Angola orders C295s for maritime surveillance

Angola has ordered three C295 transport aircraft from Airbus Defence and Space, writes Jon Lake.

The aircraft will be used in the maritime surveillance role, operated by the Angolan Navy, and will be tasked with monitoring the nation’s exclusive economic zone.
The C295 is a development of the Spanish-Indonesian CASA/IPTN CN-235 transport aircraft, but with a stretched fuselage and new Pratt & Whitney Canada PW127G turboprop engines, giving 50% greater payload capability.
The contract value was reported as €160 million ($185m), leading some observers to suggest that this price indicated that the aircraft would be equipped with specialised maritime surveillance equipment.
There are a number of C295 maritime surveillance and patrol versions, with varying levels of specialised mission equipment.
At the lower end of the scale, the C295 SAR is a dedicated search and rescue variant for the Canadian Armed Forces. Meanwhile, the Portuguese C295M PG02 has a palletized MPA fit, with an ELTA EL/M-2022A(V)3 search radar, a FLIR Systems Star Safire 380HD electro-optical (EO) sensor, and side-looking airborne radar (SLAR), as well as an Ultra airborne acoustic system.

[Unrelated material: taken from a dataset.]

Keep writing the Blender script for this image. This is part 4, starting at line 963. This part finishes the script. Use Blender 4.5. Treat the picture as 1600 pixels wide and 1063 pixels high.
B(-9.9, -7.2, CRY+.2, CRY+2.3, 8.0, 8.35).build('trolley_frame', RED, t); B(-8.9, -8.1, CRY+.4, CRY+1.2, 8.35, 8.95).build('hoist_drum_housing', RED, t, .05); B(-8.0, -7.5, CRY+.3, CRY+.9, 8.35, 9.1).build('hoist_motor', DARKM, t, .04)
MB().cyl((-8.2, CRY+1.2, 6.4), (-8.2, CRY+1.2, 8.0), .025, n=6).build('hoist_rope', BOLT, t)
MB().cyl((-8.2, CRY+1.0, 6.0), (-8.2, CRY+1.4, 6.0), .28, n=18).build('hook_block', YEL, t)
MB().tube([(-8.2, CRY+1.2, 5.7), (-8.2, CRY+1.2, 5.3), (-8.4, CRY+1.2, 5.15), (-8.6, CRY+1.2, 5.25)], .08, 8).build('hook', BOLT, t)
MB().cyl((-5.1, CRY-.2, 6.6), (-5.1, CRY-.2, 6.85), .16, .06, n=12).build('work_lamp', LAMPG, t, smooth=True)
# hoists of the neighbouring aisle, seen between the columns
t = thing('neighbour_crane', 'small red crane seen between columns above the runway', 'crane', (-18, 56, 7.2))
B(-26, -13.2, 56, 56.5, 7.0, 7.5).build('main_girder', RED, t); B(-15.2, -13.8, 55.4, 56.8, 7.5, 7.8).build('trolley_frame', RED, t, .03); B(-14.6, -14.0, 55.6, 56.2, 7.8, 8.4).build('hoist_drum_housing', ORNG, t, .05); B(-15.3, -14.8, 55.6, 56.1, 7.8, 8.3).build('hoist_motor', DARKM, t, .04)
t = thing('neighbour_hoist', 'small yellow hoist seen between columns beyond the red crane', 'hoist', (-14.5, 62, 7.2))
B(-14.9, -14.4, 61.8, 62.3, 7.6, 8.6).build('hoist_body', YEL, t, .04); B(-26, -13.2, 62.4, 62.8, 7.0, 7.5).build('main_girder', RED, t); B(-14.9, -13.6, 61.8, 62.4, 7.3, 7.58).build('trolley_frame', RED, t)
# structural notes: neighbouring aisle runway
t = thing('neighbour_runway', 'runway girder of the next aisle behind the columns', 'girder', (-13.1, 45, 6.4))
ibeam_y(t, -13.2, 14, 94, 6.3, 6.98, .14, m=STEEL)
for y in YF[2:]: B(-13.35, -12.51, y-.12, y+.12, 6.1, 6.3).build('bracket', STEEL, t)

Chile’s Airbus C295MPA is equipped with a Telephonics APS-143C(V)3 search radar and an unidentified magnetic anomaly detector (MAD), while Oman’s C295MPA has an ELTA EL/M-2022A radar, an under-nose forward-looking infrared (FLIR), and a forehead fairing, plus rear fuselage fairings for directional infrared counter-measures (DIRCM), as well as an Ultra airborne acoustic system. No MAD is fitted.
The C295MPA versions have provision for six hardpoints to carry torpedoes, missiles, mines and depth charges, and have also performed airborne separation tests using MBDA’s Marte Mk2 anti-ship missile.
They can be equipped with up to two pressurised, 10-shot rotary launchers, plus two racks for 93 A, F, and G-sized sonobuoys (113 total). The aircraft are fitted with a fully integrated tactical system (FITS).
According to Airbus, a total of 206 C295s have been ordered and 165 have been delivered to the armed forces of 15 countries.
In Africa, Algeria has six C295s, while Egypt has 24. Ghana operates three C295s, which it flew on behalf of the United Nations MINUSMA contingent in Mali.